Even the dragon boat racing, he went on, was held in name of
chasing away "water ghosts, " but in fact was a kind of advertising
designed to educate people to be careful when playing in water during
the warmer weather.

"Today, the festival has lost its meaning of health care, as
people's way of life has changed with modern facilities, " said Yuan,
noting that since people now use air conditioners and various
mosquito repellent products, they no longer need the festival's
practical functions.

The Dragon Boat Festival is also designated as Poets' Day, in
commemoration of the Chinese patriotic poet Qu Yuan (340-278 B.C.) ,
who committed suicide by drowning himself in a river in May.

After his death, people made zongzi, a pyramid-shaped glutinous
rice delicacy with a savory filling wrapped in bamboo leaves that is
still a common food for Chinese people today, and threw into the river
for the fish, so that they would not feast on the poet's corpse.

However, the top cultural organization, the Council for Cultural
Affairs, does not hold relevant activities for this occasion on a
national scale and only a few local authorities and high schools
organize poetry recital competitions as a faint reminder of the
connection between Dragon Boat Festival and the poet.
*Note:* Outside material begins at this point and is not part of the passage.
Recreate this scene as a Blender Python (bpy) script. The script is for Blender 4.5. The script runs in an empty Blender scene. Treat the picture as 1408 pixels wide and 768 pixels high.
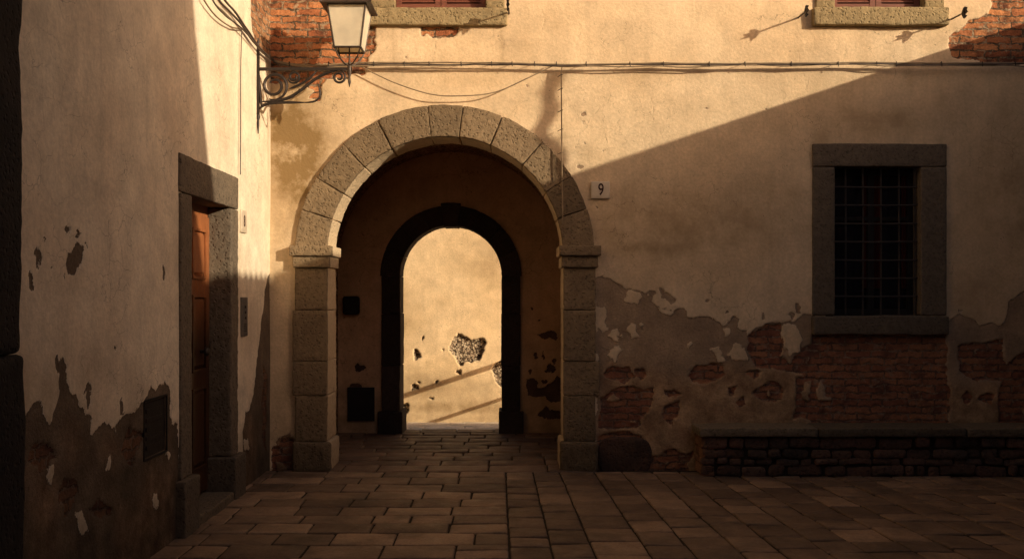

As head of a non-governmental organization in the area of
literature, Yu Hsi, president of the Chinese Poetry Society, said
that although the cultural meaning of the festival might fade
from people's memories, it will not wither, as the festival
remains in the Chinese canon.

Even though some traditions fade due to changes in lifestyle and
habits, Yuan said that culture is still an important factor that
distinguishes one people from another, implying that even though the
practical functions have been lost, the festival's symbolic meanings
are still rooted in the Chinese cultural conscience.